Showing posts with label Egypt. Show all posts
Showing posts with label Egypt. Show all posts

Saturday, January 6, 2018

“The Darker Side of the Moon” - A Short Story by Riham Adly - first published in The Alexandrian - 2014



This is the first of a series of posts I’m planning on the wonderful short stories of Riham Adly



Riham Adly known as Rose among friends is a published author  and a creative writing instructor from Gizah, Egypt. Several of her short stories were published in international online literary journals and websites.

 Riham is also first reader/ marketing coordinator in "Vestal Review" literary magazine.

 Riham moderates "Roses's Cairo Book Club" in the American University in Cairo Tahrir Campus each month for those few yet growing avid bibliophiles.

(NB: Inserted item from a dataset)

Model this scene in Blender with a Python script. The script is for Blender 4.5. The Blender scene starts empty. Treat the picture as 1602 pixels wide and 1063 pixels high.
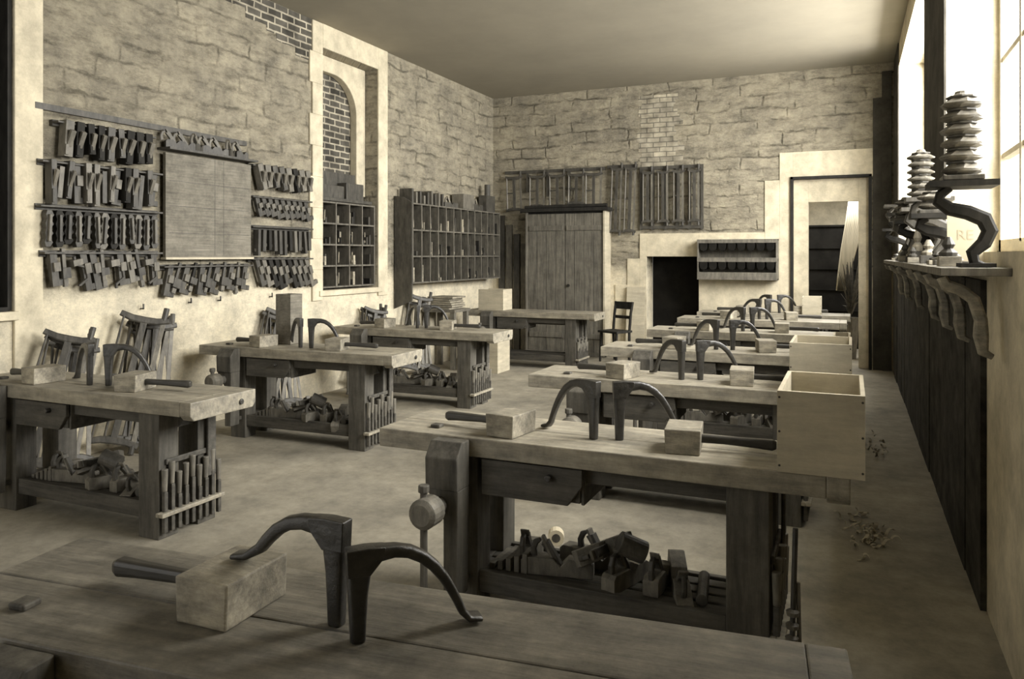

Riham has also started her own writing group on FB "Rose's Fiction Writing Club" to motivate her students to keep on writing and sharing their work with emerging and aspiring writers from around the world. . Data from Author

“The Darker Side of the Moon” is a very moving story about the power of Love to transform lives, generational and Cultural conflict, and the fate of innocent millions of Syrians who through no fault of their own are going to be bombed by the American military.  It is a deep story about the powerful good in truly experienced art, in this case the music of Beethoven and about the rulers of   The World who care only for wealth and power, hiding behind ideology for their gain.

As the story opens a young American man is nervously anticipating performing with his fiance at a grand musical concert, a benefit for Syria regugees, displaced by American Bombing raids.  His father is a high ranking American military Officer, his mother an American senator. He knows his father is about to order a massive bombing raid.  Part of him wants to reveal the coming raid but he fears his father’s reaction, he would be labeled a traitor.His father is very angry with his son, telling him leave Egypt and come home “Or else”.  He wonders how his father will react when he learns he has converted in religion and will marry a Syrian woman..        

The couple will be preforming The Moonlight Sonata by Ludwig Beethoven.  In an exchange of E mail, Riham Adly told me why she picked this work:

                                                        
“When I wrote "The Darker Side of The Moon" I was also trying to try the musical fiction genre where protagonists are musicians and music or music theory is used to highlight the mood and atmosphere of the story and also show inner conflict of the main character and tension throughout the piece. I picked the Moonlight Sonata specifically not just because its movements mirror the rising conflict the character goes through, but because of its history, as Beethoven was also going through a failed or challenging love affair.”

There is much to ponder in the story.  Is the young man just infatuated or has he undergone a deep conversion of values?  How will he live, will his in laws accept him?  We can wonder why some loyalties outweigh others.  

I felt the excitement as the concert begins, struggled to decide how we are to understand the young men’s life chancing decision.  

This is a very good story I endorse to all lovers of the form. I look forward to reading more of her work.



Mel u

Saturday, May 14, 2011

Naguib Mahfouz-نجيب محفوظ-"The Norwegian Rat"

"The Norwegian Rat" by Naguib Mahfouz (1962, 5 pages)


A Short Story by Nobel Prize Winner
from Egypt


Naguib Mahfouz (1911 to 2006-Cairo, Egypt) won the Nobel Prize for Literature in 1988.    He is so far the only Egyptian to have won this award.   He produced a number of novels, essays, and short stories.    He was primarily a historical novelist using as his theme the full history of Egypt.   While maintaining a strict adherence to the tenants of his Muslim faith,  his work was considered a criticism of the corruption in the government and society of contemporary Egypt.    (You can read more about his life, work, and influence HERE)

"The Norwegian Rat"   reads like a story that could have been written by George Orwell.      The only real characters in the story (it is not a character development story) are a husband and wife living in a big city.    We are not told where they live and the story could be set in any big city world.   In his The Lonely Voice-A Study in the Short Story, Frank O'Connor says that when he taught creative writing he would tell his students that a good short story could be set anywhere.   

As the story opens the citizens of the city are being advised that the government fears there will be an invasion of Norwegian rats.   The citizens are advised of the precautions they must take.    Soon there are food shortages in the city and even though no Norwegian rats have been seen the citizens are told that the rats are the  cause.   Soon the citizens are told they must be even stricter in their fight against the rats and they must pay more taxes to fight the never seen rats.   All of the problems of the government are laid on the rats.    Soon a government inspector shows up at the couple's house to inspect it for possible rat infestation.   The inspector tells them it is nothing against them personally, all houses are being inspected.  

The couple were having lunch when the inspector showed up (spoiler alert) and they knew they should offer the inspector lunch.    The inspector sits down and begins to eat and eat.    The couple see him as looking just like a rat as he begins to consume all the food in their house.   

"Norwegian Rat" is almost more a political parable than a short story.    After a page or two you can pretty much see the end coming.   It was fun and well organized and made its point.    It was published in an at times harshly oppressive venue in which no dissent was allowed so Manfouz had to use parables and stories to make his point.